Organisers say ‘Holding Ground, opening 7 March and running until 3 May 2026, brings together leading Australian artists to explore themes of land, ecology and responsibility. Curated by Gavin Wilson, among the exhibition’s highlights are ten large-scale photographic works documenting ‘Wallum’ Brunswick Heads’.

‘Since September 2023, the Byron Shire community in Northern NSW, on Bundjalung Country, has been at the heart of a powerful grassroots movement to protect the endangered Wallum ecosystem from destruction by a proposed 124-lot housing development. After months of legal proceedings and the presentation of significant expert evidence, the case has reached its final stage, with a decision expected from the Federal Court in March 2026.

‘One of the exhibition’s hero works by Mac Maderski is Grandmother Tree, a commanding portrait of a 300 plus year old Scribbly Gum.

‘The ancient tree, marked for bulldozing if the development proceeds, stands as a living witness to centuries of life. Its inclusion in Holding Ground transforms it into both artwork and testimony, a pre-colonial wonder.
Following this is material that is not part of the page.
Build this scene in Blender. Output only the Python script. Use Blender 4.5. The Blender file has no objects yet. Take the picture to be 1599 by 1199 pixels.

‘Wallum Brunswick Heads supports more than 100 threatened and vulnerable species. Particularly poignant is another Maderski photograph, of a juvenile South-Eastern Glossy Black Cockatoo (Calyptorhynchus lathami lathami) that arrived at Wallum after the 2023 bush fires, singed but surviving. Now the emblem of Save Wallum, this vulnerable species is listed under the Environment Protection and Biodiversity Conservation Act 1999 and faces ongoing habitat threat.

‘Featuring work by prominent Australian artists including Imants Tillers and Janet Laurence, Holding Ground brings a local conservation issue into a national cultural spotlight.

‘The exhibition asks a timely question: what is truly at stake in Australia’s remaining coastal ecosystems and what does it mean to hold ground in the face of accelerating biodiversity loss?’